I stare at my computer and think of a better life with my writing posted on the best seller list. It could happen. If I could write it. I remember a time that the words would just spill out of me. They were just there. I was alone then, yearning something similar then as I am now. Strange that I am still looking for the samethings years later with all that I have been through. But here I am talking about it and how I have not accomplished doing so thus far in life. That kinda sucks for me. I am getting older, though I am told I dont look my age. Greatful for that but I feel so ancient. I feel like I have been through battle. Like, raging war. The swords clashing together, the blood flying through the air.
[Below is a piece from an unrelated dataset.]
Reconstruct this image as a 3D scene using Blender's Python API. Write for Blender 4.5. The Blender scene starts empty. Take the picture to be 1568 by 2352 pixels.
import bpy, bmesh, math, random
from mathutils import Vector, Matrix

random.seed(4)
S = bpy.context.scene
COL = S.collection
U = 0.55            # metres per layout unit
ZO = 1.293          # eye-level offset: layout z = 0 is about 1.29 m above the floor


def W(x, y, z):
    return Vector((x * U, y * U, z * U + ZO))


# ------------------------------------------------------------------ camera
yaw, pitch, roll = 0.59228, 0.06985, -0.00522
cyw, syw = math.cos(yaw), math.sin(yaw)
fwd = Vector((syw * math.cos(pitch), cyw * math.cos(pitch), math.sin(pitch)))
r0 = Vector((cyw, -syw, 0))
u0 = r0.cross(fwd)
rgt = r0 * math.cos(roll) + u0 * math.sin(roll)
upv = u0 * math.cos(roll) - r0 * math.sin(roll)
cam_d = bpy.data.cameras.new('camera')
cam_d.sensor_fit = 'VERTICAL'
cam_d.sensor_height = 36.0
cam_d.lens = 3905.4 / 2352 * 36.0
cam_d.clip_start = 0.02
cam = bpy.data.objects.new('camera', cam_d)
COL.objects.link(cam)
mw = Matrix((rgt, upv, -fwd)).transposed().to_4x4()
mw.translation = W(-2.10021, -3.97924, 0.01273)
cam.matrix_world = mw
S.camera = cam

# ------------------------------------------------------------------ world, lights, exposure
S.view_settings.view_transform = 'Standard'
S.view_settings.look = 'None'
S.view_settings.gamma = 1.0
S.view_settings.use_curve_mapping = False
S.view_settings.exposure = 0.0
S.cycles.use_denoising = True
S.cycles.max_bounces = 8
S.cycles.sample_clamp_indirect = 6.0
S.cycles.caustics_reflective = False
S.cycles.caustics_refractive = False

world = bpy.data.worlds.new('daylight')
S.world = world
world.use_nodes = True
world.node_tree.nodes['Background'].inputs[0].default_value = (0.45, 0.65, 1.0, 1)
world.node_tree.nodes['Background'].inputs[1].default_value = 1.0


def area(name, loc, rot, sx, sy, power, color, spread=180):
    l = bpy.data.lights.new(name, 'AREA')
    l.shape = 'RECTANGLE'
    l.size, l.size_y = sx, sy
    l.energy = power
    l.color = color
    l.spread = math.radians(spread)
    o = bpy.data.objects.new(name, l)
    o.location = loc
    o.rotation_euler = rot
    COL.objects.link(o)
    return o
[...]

War crys echoing as the people run and just crash together in a battle of blood. Yea, did I just walk right out of that one? I dont know but I sure as hell feel like it. My path consumes me and in it I might fight this battle hoping that something good will consume me for fighting against an invisible army. I think Ithings that are not right in the head, starting to realize that now. Knowing that everyone has evil in them, realizing that I have tapped mine scares me to wondering what could I really do and get away with it. My mind is really wicked. I need to do something to switch this path. No good will consume me if I win in this battle...if I get a chance too.
I am not saying that love made me wicked. That would be really unfair. I walk away from my craft afraid that I might mislead my people. So I just assign them the basic things they need to know. I havent spoken of the demons that are surfing among us. So complicated when I am left to fight them on my own. How do you tell someone something like that? I am sorry you have demons and I am going to kill them for you. Damn, you dont! People might think your crazy...well at least the ones that dont know who you are. The ones that do already know that you see them and you are there to fight. I will never be able to fully explain what I am and what I can do. Only that tapping the wicked path that I have has left me mentally strong but drained beyond what one can imagine. Only a few know what I am talking about and so I look really fucking crazy right now. So be it. I played in left field before I got here anyway.